Ama golcü yok, Milli Takım'ın güvenebileceği, tamam budur diyebileceği bir golcü sıkıntısı var. Umut Bulut'un çok farklı meziyetleri olsa da malesef aranan kan olmadığını söyleyelim. Semih Şentürk'te bu isim değil. Hatta, Mevlüt Erdinç'in bile bu sınıfa ne kadar uyduğunu tartışırız. Birim aradığımız golcü Emenike tarzında bir isim ama böyle bir futbolcuya da sahip değiliz. Keşke Emenike olsa gibisinden de bir düşünceye sahibim ama o da kendi ülkesinin yollarına düştü. Sanırım bizim yol da günün birinde ''Bobo'yu Türk yaptık'' virajına sapabilir.

Güney Kore karşısında da Hollanda maçında olduğu gibi takım oyununu, pasa dayalı bir futbolu aradık. Emre Belözoğlu, Mehmet Ekici, Selçuk İnan, Hamit Altıntop gibi isimlerin bir arada kullanılması bu yüzdendi. Ama istediğimiz başarıyı tutturamadık ve pasa dayalı kurmak istediğimiz futbol bu maçta işlemedi. Bunun yanında mücadelemizin de Hollanda maçına oranla daha düşük seviyede olması ortaya kısır bir döngü çıkardı.
Emre Belözoğlu için ise şunu söylemek isterim. Liderlik doğuştan gelen bir özelliktir, kaptanlık ise farklı bir vasıf. Malesef Emre bunun ikisini de karşılayamıyor, bunun bir imzası da bu maçta atılmış oldu.
İkinci yarıda Gökhan Gönül ve Kazım'ın oyuna girmesi ise sağ kanatta bir etkiden söz ettirdi ama golcü sıkıntısının olması da pozisyonları olumlu değerlendirmemizin önünde engel oldu.

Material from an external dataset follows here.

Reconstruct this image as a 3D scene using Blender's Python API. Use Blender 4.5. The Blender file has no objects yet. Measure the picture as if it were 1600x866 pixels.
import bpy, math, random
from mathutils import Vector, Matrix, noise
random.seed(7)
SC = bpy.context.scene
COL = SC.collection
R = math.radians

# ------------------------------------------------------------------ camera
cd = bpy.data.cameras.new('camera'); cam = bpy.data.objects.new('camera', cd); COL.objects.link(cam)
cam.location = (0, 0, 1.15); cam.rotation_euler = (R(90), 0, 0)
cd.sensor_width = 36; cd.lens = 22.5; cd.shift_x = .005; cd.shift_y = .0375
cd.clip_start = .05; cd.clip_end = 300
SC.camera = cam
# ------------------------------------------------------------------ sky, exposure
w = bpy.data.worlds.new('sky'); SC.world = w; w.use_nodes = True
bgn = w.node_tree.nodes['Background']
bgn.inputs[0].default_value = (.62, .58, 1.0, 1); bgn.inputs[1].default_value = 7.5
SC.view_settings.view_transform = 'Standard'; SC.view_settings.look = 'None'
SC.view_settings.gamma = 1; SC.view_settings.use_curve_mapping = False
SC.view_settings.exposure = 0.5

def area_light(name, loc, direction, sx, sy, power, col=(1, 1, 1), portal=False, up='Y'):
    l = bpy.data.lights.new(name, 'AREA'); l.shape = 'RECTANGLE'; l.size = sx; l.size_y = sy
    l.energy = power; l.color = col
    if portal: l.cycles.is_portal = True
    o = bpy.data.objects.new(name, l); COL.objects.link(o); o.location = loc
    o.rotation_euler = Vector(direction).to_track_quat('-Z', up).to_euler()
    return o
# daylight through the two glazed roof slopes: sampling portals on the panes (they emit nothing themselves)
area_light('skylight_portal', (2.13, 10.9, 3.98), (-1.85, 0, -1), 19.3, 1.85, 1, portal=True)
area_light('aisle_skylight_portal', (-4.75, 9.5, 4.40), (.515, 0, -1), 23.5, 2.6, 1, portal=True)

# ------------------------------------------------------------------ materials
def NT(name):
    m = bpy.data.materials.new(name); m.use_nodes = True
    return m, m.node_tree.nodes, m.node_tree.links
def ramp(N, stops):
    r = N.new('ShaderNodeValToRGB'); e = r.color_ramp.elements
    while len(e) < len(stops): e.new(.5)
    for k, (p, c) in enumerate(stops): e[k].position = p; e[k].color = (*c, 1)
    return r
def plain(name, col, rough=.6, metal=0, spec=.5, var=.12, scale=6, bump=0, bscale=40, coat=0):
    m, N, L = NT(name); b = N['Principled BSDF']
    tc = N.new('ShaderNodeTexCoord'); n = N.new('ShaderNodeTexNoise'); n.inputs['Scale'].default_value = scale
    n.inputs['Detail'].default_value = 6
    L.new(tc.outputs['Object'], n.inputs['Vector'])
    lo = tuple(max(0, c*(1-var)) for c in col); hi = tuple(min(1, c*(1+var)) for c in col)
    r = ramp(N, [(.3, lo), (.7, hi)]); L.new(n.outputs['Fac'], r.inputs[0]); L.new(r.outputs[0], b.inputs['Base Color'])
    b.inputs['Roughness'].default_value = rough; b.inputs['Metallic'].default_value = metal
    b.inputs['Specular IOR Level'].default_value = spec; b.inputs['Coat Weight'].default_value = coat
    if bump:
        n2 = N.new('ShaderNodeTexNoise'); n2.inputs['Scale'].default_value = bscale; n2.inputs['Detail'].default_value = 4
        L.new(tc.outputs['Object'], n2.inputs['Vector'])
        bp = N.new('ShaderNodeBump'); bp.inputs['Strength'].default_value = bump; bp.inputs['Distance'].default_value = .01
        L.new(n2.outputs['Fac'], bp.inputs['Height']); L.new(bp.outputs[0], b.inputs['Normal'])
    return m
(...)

Zaten iyi durumda olmadığımız, henüz hazır değiliz mesajını fazlasıyla verdiğimiz şu günde mücadeleyi de sağlayamayınca, bir de 10 kişi kalınca ortaya bundan fazlası çıkmıyor. Tabii Türkiye'nin 2011'de oynadığı ilk hazırlık maçı bu ve yeniden yapılanıyor dediğimiz şu yeni ekibin de henüz ikinci kez bir araya gelmesi. Güney Kore ise daha hazır bir takım, 2011'de Asya Şampiyonasındaydı bu kadro ve bize göre daha organize olmaları normal.

Herkes yeniden yapılanma, yeni felsefe uğruna 2012'yi gözden çıkarabilecek yapıda değil. Mutlaka büyük eleştiriler gelecek ve Hiddink'in koltuğunu sallayacaklar. Bu güvensiz ortamda da ne kadar başarı gelir bilinmez.
Stat: Hüseyin Avni Aker
Hakemler: Sergii Boiko, Oleg Pluzhnyk, Sergii Bekker (Ukrayna)
Türkiye: Volkan, Servet, Serdar Kesimal, İsmail Köybaşı,
Sabri (Dk. 78 Yiğit), Serkan (Dk. 45 Gökhan Gönül), Emre, Hamit (Dk. 59 Burak), Selçuk, Mehmet Ekici (Dk. 59 Tunay), Umut (Dk. 45 Kazım)
Güney Kore: Jun Sung Ryong, Hwang Jae Won, Hong Jeong Ho, Lee Yong Rae (Dk. 87 Choi Hyo Jin ), Ji Dong Won (Dk. 83 Kim Shin Wook), Park Chu Young, Hong Chul, Koo Ja Cheol (Dk. 83 Yoon Bitgaram ), Lee Jung Soo, Ki Sung Yueng, Nam Tae Hee (Dk. 69 Choi Sung Kuk)
Sarı kartlar: Dk. 59 Emre, Dk. 71 Burak (Türkiye) Dk. 31 Hong Jeong Ho, Dk. 59 Koo Ja Cheol (Güney Kore)
Kırmızı kart: Dk. 60 Emre (Türkiye)
Maçın skorunu falan geçtim hadi de, Türkiye-G.Kore dost bilirdim. Hepimiz dost bilirdik hatta. Futboldan çok savaş vardı. Kartlar havada uçuştu. Servet falan absürüt yere adamları itiyor kakıyor.